For the founding member of
the Boys of the Lough, this long-awaited solo project holds all of the qualities fans should expect of Irish-Scottish folk music. Jigs and reels are peppered through the program with legitimate songs of love and lasses, an instrumental here and there, and some unexpected spaciness contemporizing this idiom.
McConnell, a masterful flute and tin whistle player, sings lead on most of the date, and he's joined by such prominent good friends as Richard and
Linda Thompson, jazz bassist
Lindsey Horner,
Andy Statman,
Dave Mattacks,
Big John McManus, and
Bill Peek, among many others on select tracks. The instrumental reels are most appealing. Setting a high standard are the spirited pair of tin whistle-driven tunes "Crowley's/O'Rourke's"; the quite typical, upbeat "The Humors of Scarriff/The Yellow Tinker," powered by a flute, violin, and piano; and the serene to haunting flute number "The Flower of Finae/Farewell to Waverly Park," accompanied by Statman's clarinet and Horner's bass. McManus is featured on fiddle for "The Yorkshire Lasses," and there are two duets between
McConnell's flute and
Colm Murphy's bodhran drum, "Johnny Loughran's/Kathleen Marie" and "The Cocktail/Johnny Wilmot's." The waltz "The Banks of Strathdon" is a marriage proposal, with
McConnell singing both parts -- the proposition and the negative response to it -- but with
Linda Thompson joining at the end to console the poor, rejected
McConnell. "The Gypsies" tells of impromptu and/or ideal sleeping arrangements, and there are two solo vocal pieces, the apropos title track (it had been 22 years since
McConnell's last solo project) and the old wives' tale, "Edward Boyle." Group vocals crop up in the choir-sung "The Hurricane of Reels," while "There's the Day," is strong with some 15 voices.
McConnell either overdubs or plays two tin whistles simultaneously with Statman on mandolin for the happy "Derry Hornpipe"; he uses orchestral timbres slowly building up to six pieces with
Richard Thompson's lap steel guitar and Statman's mandolin on another flute-driven number, "Scotland-Ireland/The Hangover/The Fermanagh Curves"; he also incorporates multi-clarinetist
Lenny Pickett, Horner, and guitarist
John Doyle on the expansive arrangement for the love song "Lough Erne."

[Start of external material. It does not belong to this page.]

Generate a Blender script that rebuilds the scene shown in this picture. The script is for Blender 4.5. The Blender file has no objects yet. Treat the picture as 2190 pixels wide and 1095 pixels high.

McConnell's flute jams with Doyle's playing on "Big John's Hard Jig/Mama's Pet," the most improvised number. The skyward pieces have three drone samples under
McConnell's singing about a maiden with
Winifred Horan's afterthought violin on "The Bloomin' Bright Star of Bellisle" (
Bob Dylan fans might know his take of this). Free, spacy flute and cymbal washes from Mattacks and droning electric guitar musings from
Richard Thompson inform "Leaving Kintall." With great detail in the liner notes,
McConnell explains where he came across these tunes, including one he'd forgotten he wrote ("The Hangover") until reminded by an American fan. This centuries-old tradition of storytelling, passed on through the generations and shaped by the precious instrumental complement of
McConnell and his mates, is something we shouldn't have had to wait over two decades to enjoy again. Highly recommended.